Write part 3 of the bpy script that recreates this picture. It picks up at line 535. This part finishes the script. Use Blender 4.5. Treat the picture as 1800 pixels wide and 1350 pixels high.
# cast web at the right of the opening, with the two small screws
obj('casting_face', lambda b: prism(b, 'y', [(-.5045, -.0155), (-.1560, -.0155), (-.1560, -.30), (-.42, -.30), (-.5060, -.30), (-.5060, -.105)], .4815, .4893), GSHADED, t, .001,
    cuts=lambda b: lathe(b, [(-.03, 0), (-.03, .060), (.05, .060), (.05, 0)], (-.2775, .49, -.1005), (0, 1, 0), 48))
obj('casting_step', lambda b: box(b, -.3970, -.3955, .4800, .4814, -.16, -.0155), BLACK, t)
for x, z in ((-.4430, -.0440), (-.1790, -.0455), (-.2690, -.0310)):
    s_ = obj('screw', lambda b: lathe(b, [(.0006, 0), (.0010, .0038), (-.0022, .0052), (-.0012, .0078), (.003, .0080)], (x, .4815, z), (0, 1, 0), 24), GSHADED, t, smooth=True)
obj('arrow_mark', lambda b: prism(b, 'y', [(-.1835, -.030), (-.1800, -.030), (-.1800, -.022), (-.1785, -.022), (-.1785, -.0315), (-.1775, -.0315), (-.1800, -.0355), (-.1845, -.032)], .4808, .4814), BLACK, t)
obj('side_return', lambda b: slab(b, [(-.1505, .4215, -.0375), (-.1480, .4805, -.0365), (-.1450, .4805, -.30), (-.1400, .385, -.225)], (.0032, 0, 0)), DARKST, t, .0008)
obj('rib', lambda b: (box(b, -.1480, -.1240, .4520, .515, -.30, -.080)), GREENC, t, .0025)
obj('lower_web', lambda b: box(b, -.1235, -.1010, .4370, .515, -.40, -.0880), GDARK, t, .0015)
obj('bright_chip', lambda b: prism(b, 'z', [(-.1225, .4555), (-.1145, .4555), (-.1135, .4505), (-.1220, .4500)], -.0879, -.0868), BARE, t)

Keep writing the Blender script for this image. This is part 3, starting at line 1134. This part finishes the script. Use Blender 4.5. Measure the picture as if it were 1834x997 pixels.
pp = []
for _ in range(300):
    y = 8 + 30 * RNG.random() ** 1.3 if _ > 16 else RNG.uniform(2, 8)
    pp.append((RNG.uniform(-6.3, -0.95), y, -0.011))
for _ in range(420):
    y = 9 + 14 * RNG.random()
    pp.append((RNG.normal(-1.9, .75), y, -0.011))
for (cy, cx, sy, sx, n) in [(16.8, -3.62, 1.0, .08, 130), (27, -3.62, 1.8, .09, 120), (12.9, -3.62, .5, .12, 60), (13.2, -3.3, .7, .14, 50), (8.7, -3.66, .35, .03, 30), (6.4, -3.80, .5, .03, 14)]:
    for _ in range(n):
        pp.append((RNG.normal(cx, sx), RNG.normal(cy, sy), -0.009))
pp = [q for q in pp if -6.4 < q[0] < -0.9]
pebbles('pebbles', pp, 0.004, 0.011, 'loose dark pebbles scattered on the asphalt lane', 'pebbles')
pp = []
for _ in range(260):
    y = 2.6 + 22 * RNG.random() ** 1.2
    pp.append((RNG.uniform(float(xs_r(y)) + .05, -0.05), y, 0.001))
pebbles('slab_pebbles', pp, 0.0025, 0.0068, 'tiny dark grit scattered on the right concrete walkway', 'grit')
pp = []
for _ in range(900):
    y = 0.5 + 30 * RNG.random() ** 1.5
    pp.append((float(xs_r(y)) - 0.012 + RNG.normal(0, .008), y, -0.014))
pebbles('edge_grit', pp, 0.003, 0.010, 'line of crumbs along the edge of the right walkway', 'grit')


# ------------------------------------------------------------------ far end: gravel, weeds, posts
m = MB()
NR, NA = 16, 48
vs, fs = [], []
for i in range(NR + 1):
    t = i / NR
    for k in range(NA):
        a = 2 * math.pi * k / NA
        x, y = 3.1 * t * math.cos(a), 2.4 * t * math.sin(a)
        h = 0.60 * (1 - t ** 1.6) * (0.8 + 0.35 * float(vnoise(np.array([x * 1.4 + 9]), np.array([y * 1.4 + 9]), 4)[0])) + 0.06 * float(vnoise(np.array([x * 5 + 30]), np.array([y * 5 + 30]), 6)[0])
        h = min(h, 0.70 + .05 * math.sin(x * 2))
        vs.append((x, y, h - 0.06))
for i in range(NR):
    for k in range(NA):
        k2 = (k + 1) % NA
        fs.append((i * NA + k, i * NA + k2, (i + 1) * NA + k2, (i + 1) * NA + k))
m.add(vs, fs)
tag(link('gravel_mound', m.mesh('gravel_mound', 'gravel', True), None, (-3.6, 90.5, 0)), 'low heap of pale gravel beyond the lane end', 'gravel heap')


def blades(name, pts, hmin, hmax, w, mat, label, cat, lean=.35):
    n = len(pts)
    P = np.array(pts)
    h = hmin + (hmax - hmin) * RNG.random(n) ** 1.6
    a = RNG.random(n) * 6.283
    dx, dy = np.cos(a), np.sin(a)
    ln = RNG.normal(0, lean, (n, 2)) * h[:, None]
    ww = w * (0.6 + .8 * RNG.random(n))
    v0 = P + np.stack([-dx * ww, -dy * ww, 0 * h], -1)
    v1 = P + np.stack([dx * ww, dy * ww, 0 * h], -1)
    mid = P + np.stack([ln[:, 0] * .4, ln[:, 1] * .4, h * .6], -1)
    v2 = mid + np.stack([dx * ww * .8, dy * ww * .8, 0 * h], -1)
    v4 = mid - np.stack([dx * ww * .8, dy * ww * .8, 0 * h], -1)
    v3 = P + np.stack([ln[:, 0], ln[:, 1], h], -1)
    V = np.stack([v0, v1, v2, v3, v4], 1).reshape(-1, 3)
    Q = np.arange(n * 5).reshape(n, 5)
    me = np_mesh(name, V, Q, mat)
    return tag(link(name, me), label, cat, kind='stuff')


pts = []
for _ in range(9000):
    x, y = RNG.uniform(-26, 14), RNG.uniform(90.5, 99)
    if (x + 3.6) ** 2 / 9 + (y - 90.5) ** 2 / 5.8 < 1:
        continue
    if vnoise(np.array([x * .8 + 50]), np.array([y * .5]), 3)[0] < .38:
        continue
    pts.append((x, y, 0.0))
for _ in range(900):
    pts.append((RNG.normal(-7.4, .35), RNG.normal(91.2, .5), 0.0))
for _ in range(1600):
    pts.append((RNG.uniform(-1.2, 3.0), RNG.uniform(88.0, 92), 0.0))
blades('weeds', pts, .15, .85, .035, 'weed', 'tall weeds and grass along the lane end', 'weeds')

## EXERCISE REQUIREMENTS
Nothing should be left out: repeat all of the data exactly.

## REPLY
Write part 3 of the bpy script that recreates this picture. It picks up at line 535. This part finishes the script. Use Blender 4.5. Treat the picture as 1800 pixels wide and 1350 pixels high.
# cast web at the right of the opening, with the two small screws
obj('casting_face', lambda b: prism(b, 'y', [(-.5045, -.0155), (-.1560, -.0155), (-.1560, -.30), (-.42, -.30), (-.5060, -.30), (-.5060, -.105)], .4815, .4893), GSHADED, t, .001,
    cuts=lambda b: lathe(b, [(-.03, 0), (-.03, .060), (.05, .060), (.05, 0)], (-.2775, .49, -.1005), (0, 1, 0), 48))
obj('casting_step', lambda b: box(b, -.3970, -.3955, .4800, .4814, -.16, -.0155), BLACK, t)
for x, z in ((-.4430, -.0440), (-.1790, -.0455), (-.2690, -.0310)):
    s_ = obj('screw', lambda b: lathe(b, [(.0006, 0), (.0010, .0038), (-.0022, .0052), (-.0012, .0078), (.003, .0080)], (x, .4815, z), (0, 1, 0), 24), GSHADED, t, smooth=True)
obj('arrow_mark', lambda b: prism(b, 'y', [(-.1835, -.030), (-.1800, -.030), (-.1800, -.022), (-.1785, -.022), (-.1785, -.0315), (-.1775, -.0315), (-.1800, -.0355), (-.1845, -.032)], .4808, .4814), BLACK, t)
obj('side_return', lambda b: slab(b, [(-.1505, .4215, -.0375), (-.1480, .4805, -.0365), (-.1450, .4805, -.30), (-.1400, .385, -.225)], (.0032, 0, 0)), DARKST, t, .0008)
obj('rib', lambda b: (box(b, -.1480, -.1240, .4520, .515, -.30, -.080)), GREENC, t, .0025)
obj('lower_web', lambda b: box(b, -.1235, -.1010, .4370, .515, -.40, -.0880), GDARK, t, .0015)
obj('bright_chip', lambda b: prism(b, 'z', [(-.1225, .4555), (-.1145, .4555), (-.1135, .4505), (-.1220, .4500)], -.0879, -.0868), BARE, t)

Keep writing the Blender script for this image. This is part 3, starting at line 1134. This part finishes the script. Use Blender 4.5. Measure the picture as if it were 1834x997 pixels.
pp = []
for _ in range(300):
    y = 8 + 30 * RNG.random() ** 1.3 if _ > 16 else RNG.uniform(2, 8)
    pp.append((RNG.uniform(-6.3, -0.95), y, -0.011))
for _ in range(420):
    y = 9 + 14 * RNG.random()
    pp.append((RNG.normal(-1.9, .75), y, -0.011))
for (cy, cx, sy, sx, n) in [(16.8, -3.62, 1.0, .08, 130), (27, -3.62, 1.8, .09, 120), (12.9, -3.62, .5, .12, 60), (13.2, -3.3, .7, .14, 50), (8.7, -3.66, .35, .03, 30), (6.4, -3.80, .5, .03, 14)]:
    for _ in range(n):
        pp.append((RNG.normal(cx, sx), RNG.normal(cy, sy), -0.009))
pp = [q for q in pp if -6.4 < q[0] < -0.9]
pebbles('pebbles', pp, 0.004, 0.011, 'loose dark pebbles scattered on the asphalt lane', 'pebbles')
pp = []
for _ in range(260):
    y = 2.6 + 22 * RNG.random() ** 1.2
    pp.append((RNG.uniform(float(xs_r(y)) + .05, -0.05), y, 0.001))
pebbles('slab_pebbles', pp, 0.0025, 0.0068, 'tiny dark grit scattered on the right concrete walkway', 'grit')
pp = []
for _ in range(900):
    y = 0.5 + 30 * RNG.random() ** 1.5
    pp.append((float(xs_r(y)) - 0.012 + RNG.normal(0, .008), y, -0.014))
pebbles('edge_grit', pp, 0.003, 0.010, 'line of crumbs along the edge of the right walkway', 'grit')


# ------------------------------------------------------------------ far end: gravel, weeds, posts
m = MB()
NR, NA = 16, 48
vs, fs = [], []
for i in range(NR + 1):
    t = i / NR
    for k in range(NA):
        a = 2 * math.pi * k / NA
        x, y = 3.1 * t * math.cos(a), 2.4 * t * math.sin(a)
        h = 0.60 * (1 - t ** 1.6) * (0.8 + 0.35 * float(vnoise(np.array([x * 1.4 + 9]), np.array([y * 1.4 + 9]), 4)[0])) + 0.06 * float(vnoise(np.array([x * 5 + 30]), np.array([y * 5 + 30]), 6)[0])
        h = min(h, 0.70 + .05 * math.sin(x * 2))
        vs.append((x, y, h - 0.06))
for i in range(NR):
    for k in range(NA):
        k2 = (k + 1) % NA
        fs.append((i * NA + k, i * NA + k2, (i + 1) * NA + k2, (i + 1) * NA + k))
m.add(vs, fs)
tag(link('gravel_mound', m.mesh('gravel_mound', 'gravel', True), None, (-3.6, 90.5, 0)), 'low heap of pale gravel beyond the lane end', 'gravel heap')


def blades(name, pts, hmin, hmax, w, mat, label, cat, lean=.35):
    n = len(pts)
    P = np.array(pts)
    h = hmin + (hmax - hmin) * RNG.random(n) ** 1.6
    a = RNG.random(n) * 6.283
    dx, dy = np.cos(a), np.sin(a)
    ln = RNG.normal(0, lean, (n, 2)) * h[:, None]
    ww = w * (0.6 + .8 * RNG.random(n))
    v0 = P + np.stack([-dx * ww, -dy * ww, 0 * h], -1)
    v1 = P + np.stack([dx * ww, dy * ww, 0 * h], -1)
    mid = P + np.stack([ln[:, 0] * .4, ln[:, 1] * .4, h * .6], -1)
    v2 = mid + np.stack([dx * ww * .8, dy * ww * .8, 0 * h], -1)
    v4 = mid - np.stack([dx * ww * .8, dy * ww * .8, 0 * h], -1)
    v3 = P + np.stack([ln[:, 0], ln[:, 1], h], -1)
    V = np.stack([v0, v1, v2, v3, v4], 1).reshape(-1, 3)
    Q = np.arange(n * 5).reshape(n, 5)
    me = np_mesh(name, V, Q, mat)
    return tag(link(name, me), label, cat, kind='stuff')


pts = []
for _ in range(9000):
    x, y = RNG.uniform(-26, 14), RNG.uniform(90.5, 99)
    if (x + 3.6) ** 2 / 9 + (y - 90.5) ** 2 / 5.8 < 1:
        continue
    if vnoise(np.array([x * .8 + 50]), np.array([y * .5]), 3)[0] < .38:
        continue
    pts.append((x, y, 0.0))
for _ in range(900):
    pts.append((RNG.normal(-7.4, .35), RNG.normal(91.2, .5), 0.0))
for _ in range(1600):
    pts.append((RNG.uniform(-1.2, 3.0), RNG.uniform(88.0, 92), 0.0))
blades('weeds', pts, .15, .85, .035, 'weed', 'tall weeds and grass along the lane end', 'weeds')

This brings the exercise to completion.